Task objective: Look through the data below and extract, unchanged, the lines from the one that contains "Write part 2" to the one that contains "wbox('table_front',-1.5,-.15,-.46,-.44,0,.96,m_woodp,G)", both included.

(Stored data)
--

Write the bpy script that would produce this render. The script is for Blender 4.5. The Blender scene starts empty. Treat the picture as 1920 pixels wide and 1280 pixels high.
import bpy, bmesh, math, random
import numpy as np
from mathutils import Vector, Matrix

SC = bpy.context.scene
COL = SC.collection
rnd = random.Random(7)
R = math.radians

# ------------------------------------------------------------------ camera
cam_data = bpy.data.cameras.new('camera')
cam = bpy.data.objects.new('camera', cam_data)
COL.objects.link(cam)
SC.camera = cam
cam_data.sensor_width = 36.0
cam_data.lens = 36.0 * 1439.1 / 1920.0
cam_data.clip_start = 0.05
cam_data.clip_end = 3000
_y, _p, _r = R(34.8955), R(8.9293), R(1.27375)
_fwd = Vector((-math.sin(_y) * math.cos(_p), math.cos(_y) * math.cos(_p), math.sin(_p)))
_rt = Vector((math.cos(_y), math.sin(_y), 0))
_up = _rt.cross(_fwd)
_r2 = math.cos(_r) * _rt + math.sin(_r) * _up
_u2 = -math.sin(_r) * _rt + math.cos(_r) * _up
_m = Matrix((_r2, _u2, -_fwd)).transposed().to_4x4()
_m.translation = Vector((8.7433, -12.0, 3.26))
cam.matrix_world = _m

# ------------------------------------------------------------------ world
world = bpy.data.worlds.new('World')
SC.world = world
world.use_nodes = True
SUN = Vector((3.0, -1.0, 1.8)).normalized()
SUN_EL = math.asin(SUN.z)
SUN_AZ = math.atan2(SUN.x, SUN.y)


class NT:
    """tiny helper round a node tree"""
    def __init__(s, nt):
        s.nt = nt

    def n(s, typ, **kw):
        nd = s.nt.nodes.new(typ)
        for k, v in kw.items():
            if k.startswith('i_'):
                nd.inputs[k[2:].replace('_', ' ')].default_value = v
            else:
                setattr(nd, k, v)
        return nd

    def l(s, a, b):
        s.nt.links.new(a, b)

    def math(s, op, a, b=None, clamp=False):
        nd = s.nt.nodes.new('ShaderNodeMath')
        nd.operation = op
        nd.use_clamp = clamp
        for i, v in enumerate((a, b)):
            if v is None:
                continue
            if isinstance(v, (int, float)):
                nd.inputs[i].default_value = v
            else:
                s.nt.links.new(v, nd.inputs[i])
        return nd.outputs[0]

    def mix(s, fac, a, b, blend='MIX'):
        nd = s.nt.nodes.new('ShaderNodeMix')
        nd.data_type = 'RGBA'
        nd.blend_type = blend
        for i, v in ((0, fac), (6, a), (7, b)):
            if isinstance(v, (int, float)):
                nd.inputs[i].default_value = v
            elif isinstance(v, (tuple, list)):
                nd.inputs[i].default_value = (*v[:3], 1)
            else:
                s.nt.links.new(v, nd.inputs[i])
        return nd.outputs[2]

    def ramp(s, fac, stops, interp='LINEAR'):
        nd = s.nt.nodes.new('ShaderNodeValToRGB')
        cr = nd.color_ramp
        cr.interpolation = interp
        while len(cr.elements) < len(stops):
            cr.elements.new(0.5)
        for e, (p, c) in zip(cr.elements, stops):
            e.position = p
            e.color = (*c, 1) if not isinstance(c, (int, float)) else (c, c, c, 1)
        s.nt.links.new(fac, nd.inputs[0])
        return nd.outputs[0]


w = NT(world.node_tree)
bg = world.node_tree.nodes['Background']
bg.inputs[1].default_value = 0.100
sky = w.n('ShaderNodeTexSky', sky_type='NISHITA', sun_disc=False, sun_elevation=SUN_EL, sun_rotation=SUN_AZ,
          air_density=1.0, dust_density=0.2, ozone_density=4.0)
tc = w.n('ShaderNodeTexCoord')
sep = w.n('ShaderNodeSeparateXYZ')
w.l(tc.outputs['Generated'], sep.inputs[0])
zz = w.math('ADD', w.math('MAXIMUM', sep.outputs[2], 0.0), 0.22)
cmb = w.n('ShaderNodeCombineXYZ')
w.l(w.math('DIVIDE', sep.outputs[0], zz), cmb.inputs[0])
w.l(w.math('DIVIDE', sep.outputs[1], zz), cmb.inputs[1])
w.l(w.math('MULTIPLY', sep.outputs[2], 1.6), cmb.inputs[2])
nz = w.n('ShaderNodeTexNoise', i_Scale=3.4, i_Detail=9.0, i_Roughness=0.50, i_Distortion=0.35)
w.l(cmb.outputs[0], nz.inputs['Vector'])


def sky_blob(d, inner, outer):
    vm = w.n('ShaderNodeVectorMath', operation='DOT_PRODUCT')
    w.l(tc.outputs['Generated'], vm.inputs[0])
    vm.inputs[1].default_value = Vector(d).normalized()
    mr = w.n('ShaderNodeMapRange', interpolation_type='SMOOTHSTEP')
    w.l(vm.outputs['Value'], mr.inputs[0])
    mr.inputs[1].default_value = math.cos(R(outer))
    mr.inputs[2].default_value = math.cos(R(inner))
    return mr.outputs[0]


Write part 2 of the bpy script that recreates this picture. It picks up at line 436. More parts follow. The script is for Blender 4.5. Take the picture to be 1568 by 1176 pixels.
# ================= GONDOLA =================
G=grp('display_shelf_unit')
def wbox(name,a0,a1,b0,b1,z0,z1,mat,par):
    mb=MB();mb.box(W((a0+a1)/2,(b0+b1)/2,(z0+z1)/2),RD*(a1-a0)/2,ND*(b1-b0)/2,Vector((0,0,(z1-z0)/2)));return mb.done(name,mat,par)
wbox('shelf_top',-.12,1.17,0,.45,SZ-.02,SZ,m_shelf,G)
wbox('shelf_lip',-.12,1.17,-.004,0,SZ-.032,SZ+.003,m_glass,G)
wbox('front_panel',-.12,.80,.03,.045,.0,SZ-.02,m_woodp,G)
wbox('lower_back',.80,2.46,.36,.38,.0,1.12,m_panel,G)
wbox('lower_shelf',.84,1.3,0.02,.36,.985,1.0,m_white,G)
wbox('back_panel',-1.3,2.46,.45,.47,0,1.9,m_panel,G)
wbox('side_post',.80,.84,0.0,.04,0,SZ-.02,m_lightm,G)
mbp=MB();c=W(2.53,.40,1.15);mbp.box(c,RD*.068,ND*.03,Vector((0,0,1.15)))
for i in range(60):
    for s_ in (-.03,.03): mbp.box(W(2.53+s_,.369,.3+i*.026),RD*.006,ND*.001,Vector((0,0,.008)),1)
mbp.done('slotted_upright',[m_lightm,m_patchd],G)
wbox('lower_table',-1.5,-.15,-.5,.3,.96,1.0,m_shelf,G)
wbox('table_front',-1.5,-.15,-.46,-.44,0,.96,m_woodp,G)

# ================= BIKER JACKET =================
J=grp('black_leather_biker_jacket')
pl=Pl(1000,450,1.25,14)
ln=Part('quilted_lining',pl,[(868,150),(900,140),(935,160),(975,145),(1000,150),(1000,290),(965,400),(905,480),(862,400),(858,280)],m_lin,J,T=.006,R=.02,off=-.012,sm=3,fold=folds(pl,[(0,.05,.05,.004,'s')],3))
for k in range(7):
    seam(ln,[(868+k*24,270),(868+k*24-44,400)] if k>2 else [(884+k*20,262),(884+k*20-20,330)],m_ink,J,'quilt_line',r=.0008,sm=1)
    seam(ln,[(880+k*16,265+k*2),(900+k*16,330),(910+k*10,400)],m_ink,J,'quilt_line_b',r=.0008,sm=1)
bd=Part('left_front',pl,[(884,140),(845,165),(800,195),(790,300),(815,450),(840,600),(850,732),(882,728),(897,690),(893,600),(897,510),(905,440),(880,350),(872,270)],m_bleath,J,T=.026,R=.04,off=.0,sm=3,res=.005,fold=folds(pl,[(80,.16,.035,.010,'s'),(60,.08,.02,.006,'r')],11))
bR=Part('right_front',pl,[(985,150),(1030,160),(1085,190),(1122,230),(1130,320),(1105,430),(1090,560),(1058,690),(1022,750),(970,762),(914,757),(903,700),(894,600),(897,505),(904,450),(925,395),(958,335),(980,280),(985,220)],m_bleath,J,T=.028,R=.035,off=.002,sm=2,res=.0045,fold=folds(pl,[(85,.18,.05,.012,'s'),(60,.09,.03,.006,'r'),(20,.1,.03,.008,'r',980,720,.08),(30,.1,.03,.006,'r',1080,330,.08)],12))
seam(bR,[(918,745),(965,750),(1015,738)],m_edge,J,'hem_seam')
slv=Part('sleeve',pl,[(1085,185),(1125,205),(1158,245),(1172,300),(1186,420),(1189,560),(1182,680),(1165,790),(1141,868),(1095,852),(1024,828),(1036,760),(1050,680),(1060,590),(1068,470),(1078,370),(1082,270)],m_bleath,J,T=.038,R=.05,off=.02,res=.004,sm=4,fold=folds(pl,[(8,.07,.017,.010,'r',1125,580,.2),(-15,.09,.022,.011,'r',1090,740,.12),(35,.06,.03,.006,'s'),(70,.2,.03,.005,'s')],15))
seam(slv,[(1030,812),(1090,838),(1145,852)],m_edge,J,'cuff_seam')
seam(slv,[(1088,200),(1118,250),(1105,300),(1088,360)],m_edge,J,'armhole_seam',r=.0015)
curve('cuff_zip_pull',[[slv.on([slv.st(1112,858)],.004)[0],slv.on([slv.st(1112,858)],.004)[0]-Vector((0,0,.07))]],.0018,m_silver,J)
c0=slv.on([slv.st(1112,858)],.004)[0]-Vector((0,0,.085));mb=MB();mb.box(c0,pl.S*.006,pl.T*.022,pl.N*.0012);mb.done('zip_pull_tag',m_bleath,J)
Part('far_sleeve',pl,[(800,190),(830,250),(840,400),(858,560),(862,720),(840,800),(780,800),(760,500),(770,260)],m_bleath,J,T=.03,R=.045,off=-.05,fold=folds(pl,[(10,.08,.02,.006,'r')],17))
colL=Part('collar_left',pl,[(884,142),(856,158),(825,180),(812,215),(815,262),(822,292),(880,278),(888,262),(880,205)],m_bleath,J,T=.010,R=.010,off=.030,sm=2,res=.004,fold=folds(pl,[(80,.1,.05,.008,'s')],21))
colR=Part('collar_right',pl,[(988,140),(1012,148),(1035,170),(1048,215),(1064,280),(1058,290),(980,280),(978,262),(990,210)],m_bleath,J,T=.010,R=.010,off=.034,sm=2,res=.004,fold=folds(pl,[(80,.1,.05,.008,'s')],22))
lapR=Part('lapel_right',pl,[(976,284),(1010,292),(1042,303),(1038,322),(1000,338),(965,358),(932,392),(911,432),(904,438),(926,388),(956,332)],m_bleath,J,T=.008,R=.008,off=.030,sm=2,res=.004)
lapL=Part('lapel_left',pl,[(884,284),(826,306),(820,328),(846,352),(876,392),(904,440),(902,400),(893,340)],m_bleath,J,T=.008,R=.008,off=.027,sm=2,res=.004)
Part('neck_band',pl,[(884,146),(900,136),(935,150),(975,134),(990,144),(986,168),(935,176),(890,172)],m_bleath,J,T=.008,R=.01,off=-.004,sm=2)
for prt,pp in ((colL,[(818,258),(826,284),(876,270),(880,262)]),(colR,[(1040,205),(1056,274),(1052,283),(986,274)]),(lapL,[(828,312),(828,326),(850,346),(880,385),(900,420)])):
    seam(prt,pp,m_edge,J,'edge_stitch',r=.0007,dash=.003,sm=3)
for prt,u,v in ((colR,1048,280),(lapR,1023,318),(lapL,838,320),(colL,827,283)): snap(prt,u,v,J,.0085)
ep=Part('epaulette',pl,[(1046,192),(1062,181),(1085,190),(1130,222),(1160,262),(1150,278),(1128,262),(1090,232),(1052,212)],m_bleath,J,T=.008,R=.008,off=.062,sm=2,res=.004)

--

Output of the task:
Write part 2 of the bpy script that recreates this picture. It picks up at line 436. More parts follow. The script is for Blender 4.5. Take the picture to be 1568 by 1176 pixels.
# ================= GONDOLA =================
G=grp('display_shelf_unit')
def wbox(name,a0,a1,b0,b1,z0,z1,mat,par):
    mb=MB();mb.box(W((a0+a1)/2,(b0+b1)/2,(z0+z1)/2),RD*(a1-a0)/2,ND*(b1-b0)/2,Vector((0,0,(z1-z0)/2)));return mb.done(name,mat,par)
wbox('shelf_top',-.12,1.17,0,.45,SZ-.02,SZ,m_shelf,G)
wbox('shelf_lip',-.12,1.17,-.004,0,SZ-.032,SZ+.003,m_glass,G)
wbox('front_panel',-.12,.80,.03,.045,.0,SZ-.02,m_woodp,G)
wbox('lower_back',.80,2.46,.36,.38,.0,1.12,m_panel,G)
wbox('lower_shelf',.84,1.3,0.02,.36,.985,1.0,m_white,G)
wbox('back_panel',-1.3,2.46,.45,.47,0,1.9,m_panel,G)
wbox('side_post',.80,.84,0.0,.04,0,SZ-.02,m_lightm,G)
mbp=MB();c=W(2.53,.40,1.15);mbp.box(c,RD*.068,ND*.03,Vector((0,0,1.15)))
for i in range(60):
    for s_ in (-.03,.03): mbp.box(W(2.53+s_,.369,.3+i*.026),RD*.006,ND*.001,Vector((0,0,.008)),1)
mbp.done('slotted_upright',[m_lightm,m_patchd],G)
wbox('lower_table',-1.5,-.15,-.5,.3,.96,1.0,m_shelf,G)
wbox('table_front',-1.5,-.15,-.46,-.44,0,.96,m_woodp,G)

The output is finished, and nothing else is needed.